Joshua recalls that it has been many years since that dreadful night and though he has not seen his father since that day, his mother has visited him occasionally. The last time she came, she turned on the TV only to have her 7 year old granddaughter get up and turn it off. Turning to her son, she questioned, “What did she do that for?” “That movie is not appropriate for us to watch, it is PG-13,” he said. “But I am an adult,” his mother fired back, “and I can watch it if I want to.” “You can, if you choose to, mother,” Joshua responded, “but not in this house.” “Joshua, you sure have changed from that naughty boy you used to be and I am proud to say you are now a “good boy,” his mother responded.

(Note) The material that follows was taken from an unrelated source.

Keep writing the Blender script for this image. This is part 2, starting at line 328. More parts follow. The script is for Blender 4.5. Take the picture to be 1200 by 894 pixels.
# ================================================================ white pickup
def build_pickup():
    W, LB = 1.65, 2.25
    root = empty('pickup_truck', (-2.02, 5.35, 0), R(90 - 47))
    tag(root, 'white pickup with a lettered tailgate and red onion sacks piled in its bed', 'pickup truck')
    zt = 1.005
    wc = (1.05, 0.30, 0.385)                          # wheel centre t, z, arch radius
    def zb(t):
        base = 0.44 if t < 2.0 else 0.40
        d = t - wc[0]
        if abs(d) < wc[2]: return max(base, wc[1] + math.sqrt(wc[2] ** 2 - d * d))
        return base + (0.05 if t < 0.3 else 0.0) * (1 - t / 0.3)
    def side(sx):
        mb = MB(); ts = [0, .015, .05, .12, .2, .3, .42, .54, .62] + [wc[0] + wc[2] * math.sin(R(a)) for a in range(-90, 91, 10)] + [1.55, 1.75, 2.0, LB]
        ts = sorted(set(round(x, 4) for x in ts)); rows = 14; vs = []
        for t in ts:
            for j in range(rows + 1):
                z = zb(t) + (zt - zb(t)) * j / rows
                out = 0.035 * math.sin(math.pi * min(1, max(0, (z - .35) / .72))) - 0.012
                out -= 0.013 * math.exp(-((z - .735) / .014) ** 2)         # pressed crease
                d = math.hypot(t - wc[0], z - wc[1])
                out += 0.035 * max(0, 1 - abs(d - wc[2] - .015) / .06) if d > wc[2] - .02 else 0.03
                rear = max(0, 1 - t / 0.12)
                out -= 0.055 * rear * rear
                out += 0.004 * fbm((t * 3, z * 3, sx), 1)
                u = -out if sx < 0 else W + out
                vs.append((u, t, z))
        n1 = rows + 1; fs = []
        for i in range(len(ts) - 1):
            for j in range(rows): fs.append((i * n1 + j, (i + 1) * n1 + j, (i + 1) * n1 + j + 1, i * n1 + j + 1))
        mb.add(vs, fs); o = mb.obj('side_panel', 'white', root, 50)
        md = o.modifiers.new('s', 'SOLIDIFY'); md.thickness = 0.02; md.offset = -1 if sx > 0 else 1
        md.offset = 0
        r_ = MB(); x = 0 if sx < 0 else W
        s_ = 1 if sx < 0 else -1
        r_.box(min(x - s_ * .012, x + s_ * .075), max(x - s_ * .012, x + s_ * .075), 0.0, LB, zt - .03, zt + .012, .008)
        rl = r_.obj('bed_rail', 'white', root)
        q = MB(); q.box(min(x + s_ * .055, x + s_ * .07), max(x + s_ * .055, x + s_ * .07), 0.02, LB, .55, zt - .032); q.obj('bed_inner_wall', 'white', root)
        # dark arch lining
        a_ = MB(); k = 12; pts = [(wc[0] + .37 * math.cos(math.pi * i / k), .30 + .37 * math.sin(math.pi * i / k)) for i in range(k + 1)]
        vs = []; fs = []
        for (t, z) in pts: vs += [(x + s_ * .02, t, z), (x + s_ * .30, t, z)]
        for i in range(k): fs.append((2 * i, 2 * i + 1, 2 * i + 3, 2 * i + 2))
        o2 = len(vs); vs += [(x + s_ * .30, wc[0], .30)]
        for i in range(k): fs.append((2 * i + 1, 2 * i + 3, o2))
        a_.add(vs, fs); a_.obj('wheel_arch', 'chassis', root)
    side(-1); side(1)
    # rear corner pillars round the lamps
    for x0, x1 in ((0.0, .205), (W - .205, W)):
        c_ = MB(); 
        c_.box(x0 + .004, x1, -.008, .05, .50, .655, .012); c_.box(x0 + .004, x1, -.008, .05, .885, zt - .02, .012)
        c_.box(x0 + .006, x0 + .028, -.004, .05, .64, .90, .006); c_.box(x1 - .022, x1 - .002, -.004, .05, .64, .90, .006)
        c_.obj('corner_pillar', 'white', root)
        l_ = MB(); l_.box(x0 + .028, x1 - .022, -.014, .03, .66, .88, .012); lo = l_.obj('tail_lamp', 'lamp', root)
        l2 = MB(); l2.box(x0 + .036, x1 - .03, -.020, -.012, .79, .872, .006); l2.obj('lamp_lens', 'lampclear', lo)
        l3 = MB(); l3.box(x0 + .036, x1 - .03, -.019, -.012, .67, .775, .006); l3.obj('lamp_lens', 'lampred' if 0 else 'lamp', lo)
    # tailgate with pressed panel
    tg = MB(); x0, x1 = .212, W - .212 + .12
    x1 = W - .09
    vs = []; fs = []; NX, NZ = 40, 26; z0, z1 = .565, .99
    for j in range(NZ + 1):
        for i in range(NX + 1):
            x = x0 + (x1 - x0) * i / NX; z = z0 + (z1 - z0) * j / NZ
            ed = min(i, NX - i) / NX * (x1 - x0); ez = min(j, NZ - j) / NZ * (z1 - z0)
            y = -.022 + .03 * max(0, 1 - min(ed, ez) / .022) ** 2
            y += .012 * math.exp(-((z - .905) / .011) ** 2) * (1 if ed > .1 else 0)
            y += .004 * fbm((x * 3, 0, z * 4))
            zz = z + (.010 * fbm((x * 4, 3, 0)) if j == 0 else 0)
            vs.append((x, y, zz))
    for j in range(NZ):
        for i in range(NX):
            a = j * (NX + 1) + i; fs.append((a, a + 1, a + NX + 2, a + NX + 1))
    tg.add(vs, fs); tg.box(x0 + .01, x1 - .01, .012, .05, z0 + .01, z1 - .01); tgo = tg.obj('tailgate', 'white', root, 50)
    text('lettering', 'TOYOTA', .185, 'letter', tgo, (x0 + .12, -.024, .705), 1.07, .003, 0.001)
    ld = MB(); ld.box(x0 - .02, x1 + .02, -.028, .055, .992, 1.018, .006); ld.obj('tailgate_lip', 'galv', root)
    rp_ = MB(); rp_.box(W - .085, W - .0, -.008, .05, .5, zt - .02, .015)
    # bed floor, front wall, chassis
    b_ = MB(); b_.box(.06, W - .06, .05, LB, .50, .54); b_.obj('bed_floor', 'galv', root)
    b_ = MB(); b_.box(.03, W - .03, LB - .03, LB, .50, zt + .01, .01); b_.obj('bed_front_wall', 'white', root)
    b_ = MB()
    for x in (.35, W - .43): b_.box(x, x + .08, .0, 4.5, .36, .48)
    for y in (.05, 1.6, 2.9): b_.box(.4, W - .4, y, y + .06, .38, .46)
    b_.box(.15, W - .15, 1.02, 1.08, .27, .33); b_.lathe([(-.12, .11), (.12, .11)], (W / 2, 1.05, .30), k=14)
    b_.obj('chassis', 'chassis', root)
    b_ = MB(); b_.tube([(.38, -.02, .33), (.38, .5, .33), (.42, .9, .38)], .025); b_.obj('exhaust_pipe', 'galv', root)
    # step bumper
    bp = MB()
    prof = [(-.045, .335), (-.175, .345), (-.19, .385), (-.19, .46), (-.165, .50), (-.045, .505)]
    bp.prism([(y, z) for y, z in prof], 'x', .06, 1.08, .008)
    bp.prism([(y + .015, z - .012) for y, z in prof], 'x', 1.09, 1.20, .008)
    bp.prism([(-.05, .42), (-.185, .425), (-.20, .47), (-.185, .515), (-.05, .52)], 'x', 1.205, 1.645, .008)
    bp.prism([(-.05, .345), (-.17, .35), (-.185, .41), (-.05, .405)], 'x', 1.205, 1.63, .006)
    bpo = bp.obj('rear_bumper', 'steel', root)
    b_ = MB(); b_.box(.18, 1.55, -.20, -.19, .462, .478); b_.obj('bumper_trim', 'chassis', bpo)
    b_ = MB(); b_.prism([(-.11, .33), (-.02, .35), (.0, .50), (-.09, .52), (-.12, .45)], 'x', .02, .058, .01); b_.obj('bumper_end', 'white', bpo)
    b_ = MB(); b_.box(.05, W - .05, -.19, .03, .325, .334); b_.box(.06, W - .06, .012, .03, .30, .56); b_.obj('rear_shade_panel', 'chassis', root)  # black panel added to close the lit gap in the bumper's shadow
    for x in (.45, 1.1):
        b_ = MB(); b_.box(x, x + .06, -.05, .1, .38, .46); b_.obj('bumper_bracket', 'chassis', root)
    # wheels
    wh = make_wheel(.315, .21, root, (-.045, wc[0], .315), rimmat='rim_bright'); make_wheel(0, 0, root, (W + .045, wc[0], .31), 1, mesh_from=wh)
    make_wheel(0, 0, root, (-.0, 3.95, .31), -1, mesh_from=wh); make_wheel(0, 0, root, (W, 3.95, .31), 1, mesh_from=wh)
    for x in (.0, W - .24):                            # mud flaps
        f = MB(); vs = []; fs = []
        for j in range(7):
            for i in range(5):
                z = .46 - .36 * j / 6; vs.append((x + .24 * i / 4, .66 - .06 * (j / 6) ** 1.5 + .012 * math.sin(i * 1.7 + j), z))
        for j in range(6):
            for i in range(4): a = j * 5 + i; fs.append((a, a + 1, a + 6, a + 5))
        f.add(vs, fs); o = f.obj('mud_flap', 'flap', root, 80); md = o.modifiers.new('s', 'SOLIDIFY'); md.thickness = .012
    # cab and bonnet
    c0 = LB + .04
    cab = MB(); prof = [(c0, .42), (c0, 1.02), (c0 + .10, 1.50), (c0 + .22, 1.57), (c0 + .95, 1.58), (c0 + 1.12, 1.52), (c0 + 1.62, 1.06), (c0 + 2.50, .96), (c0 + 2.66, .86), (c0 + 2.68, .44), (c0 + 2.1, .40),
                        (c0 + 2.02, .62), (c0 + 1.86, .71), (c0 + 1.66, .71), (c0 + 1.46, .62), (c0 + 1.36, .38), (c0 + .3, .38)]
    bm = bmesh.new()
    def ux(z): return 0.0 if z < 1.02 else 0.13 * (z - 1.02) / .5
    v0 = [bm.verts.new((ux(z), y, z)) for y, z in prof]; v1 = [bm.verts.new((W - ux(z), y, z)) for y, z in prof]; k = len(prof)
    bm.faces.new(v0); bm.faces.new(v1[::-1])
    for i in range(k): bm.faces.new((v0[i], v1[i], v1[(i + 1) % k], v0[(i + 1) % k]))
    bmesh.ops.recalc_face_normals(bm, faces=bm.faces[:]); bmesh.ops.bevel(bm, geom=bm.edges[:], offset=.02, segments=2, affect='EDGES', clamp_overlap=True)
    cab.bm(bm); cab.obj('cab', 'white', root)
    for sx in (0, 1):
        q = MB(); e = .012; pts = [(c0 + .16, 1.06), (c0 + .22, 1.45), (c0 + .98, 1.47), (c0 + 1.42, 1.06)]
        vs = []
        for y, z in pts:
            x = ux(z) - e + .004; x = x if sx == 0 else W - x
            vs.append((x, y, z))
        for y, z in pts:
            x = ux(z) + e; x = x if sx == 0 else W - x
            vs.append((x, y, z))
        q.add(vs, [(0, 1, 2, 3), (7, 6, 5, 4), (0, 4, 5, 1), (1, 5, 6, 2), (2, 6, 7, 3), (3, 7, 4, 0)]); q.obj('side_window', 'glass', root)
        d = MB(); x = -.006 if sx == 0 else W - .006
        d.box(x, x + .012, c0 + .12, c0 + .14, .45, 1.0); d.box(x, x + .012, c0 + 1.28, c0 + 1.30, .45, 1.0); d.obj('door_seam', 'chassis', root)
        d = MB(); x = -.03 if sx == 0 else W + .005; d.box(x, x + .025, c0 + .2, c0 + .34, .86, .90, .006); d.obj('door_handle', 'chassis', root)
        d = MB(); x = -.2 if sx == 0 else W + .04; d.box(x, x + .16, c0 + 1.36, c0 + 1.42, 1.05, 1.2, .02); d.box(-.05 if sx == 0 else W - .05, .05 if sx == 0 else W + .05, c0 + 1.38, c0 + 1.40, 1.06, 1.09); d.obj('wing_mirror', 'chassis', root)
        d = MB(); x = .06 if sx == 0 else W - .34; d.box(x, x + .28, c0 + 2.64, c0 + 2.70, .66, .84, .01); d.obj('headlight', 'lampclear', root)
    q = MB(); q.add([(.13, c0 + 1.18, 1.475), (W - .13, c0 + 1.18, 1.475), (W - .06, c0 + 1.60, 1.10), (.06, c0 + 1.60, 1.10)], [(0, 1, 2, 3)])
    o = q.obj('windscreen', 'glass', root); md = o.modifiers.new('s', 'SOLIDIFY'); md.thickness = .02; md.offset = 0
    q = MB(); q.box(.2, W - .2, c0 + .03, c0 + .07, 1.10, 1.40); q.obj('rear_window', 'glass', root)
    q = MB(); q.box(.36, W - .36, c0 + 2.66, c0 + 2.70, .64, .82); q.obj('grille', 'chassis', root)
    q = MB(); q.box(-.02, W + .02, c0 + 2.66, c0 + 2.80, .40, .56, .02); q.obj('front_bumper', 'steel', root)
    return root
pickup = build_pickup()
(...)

Joshua told this story as he spoke in church last Sunday. He concluded by saying, “I lost part of my family and my means to make a living when I decided to join The Church of Jesus Christ of Latter Day Saints. And although the choice was difficult to make emotionally, I knew I had to do it or reject the truth. God had shown me the truth that I had prayed for all my adult life and now that He had shown me, I had to make a decision to accept it or reject it. The day that I entered into the waters of baptism witnessing to God that I was willing to take upon me His name, was the happiest day of my life and I have never regretted it.” 

I have heard others say they had heard people tell such a story as Joshua’s, but I have never heard anyone tell it first hand. As I listened to him, the story much more complete than I am able to remember, the Holy Ghost bore witness to me that what he was saying was the truth. We must all, in some way, sacrifice to know the truth of the gospel but it seems some pay a higher price than others. But is the price ever too high to pay to know beyond any doubt the truth? I don’t believe so and I am glad to be among those who know the gospel of Jesus Christ is true. 

Joshua has gone on to have his own appliance repair business. While not repairing appliances, he is busy helping the poorest of the poor start their own business and serving others in any way he can.